Menkum menambahkan ketimpangan yang ada tidak terlepas dari kuatnya dominasi platform digital global dalam menentukan nilai ekonomi karya.
Dikatakan bahwa platform menguasai algoritma rekomendasi, model lisensi, standar metadata, hingga sistem pelaporan pendapatan.
Pemerintah Indonesia mengidentifikasi empat persoalan struktural utama, yaitu metadata yang terfragmentasi, ketergantungan pada model pembagian royalti yang tidak adil, perbedaan penilaian royalti antarnegara, serta tata kelola distribusi yang tidak transparan.
“Dalam ekosistem digital, siapa yang menguasai data, dia yang menguasai nilai. Ini lah akar persoalan royalti global saat ini,” ungkapnya.
Menjawab persoalan tersebut, Indonesia menawarkan arsitektur baru tata kelola royalti global yang konkret, operasional, dan teknis melalui tiga pilar utama.
Supratman membeberkan pilar tersebut meliputi standardisasi metadata fonogram dan audiovisual secara global, kewajiban transparansi lisensi, penggunaan, dan distribusi royalti lintas negara, serta pembentukan mekanisme pengawasan dan akuntabilitas global melalui audit internasional.
Ketiga pilar itu, lanjut dia, dirancang untuk memastikan tidak ada lagi karya yang “hilang” dari sistem serta menjamin setiap pemanfaatan karya tercatat secara akurat dan bernilai ekonomi yang jelas.
Agar seluruh mekanisme tersebut berjalan efektif, Indonesia menegaskan instrumen yang digunakan perlu bersifat mengikat.

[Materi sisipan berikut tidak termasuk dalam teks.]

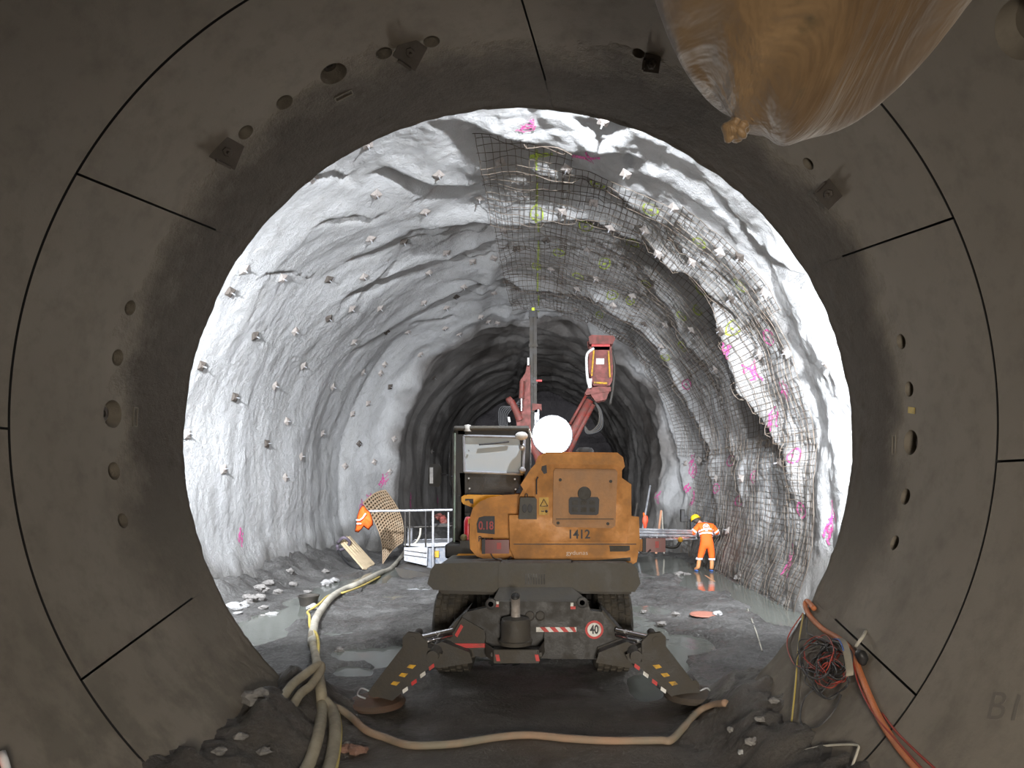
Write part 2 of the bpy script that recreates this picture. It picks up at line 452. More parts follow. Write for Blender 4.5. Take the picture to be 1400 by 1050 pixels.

Pendekatan hukum lunak alias soft law dinilai tidak cukup untuk menghadapi ketimpangan relasi kekuasaan antara negara dan platform digital raksasa.
Dengan demikian, Menkum menilai instrumen mengikat diperlukan untuk menjamin konsistensi lintas negara sekaligus memperkuat posisi hukum negara berkembang dalam memperjuangkan hak ekonominya.
“Tanpa kewajiban hukum dan sanksi yang tegas, transparansi hanya akan menjadi komitmen moral yang tidak memiliki daya paksa,” kata Supratman menambahkan.
Dalam pertemuan yang diikuti 194 negara anggota WIPO selama 1-5 Desember 2025 itu, Arief memimpin delegasi Indonesia, dengan didampingi Direktur Jenderal Kekayaan Intelektual Kementerian Hukum (Kemenkum) RI Hermansyah Siregar.
Selain itu, hadir pula Kepala Badan Strategi Kebijakan (BSK) Hukum Kemenkum RI Andry Indradi YANG mengikuti sidang dan memperkaya konten tentang usulan Indonesia terkait royalti musik dan media.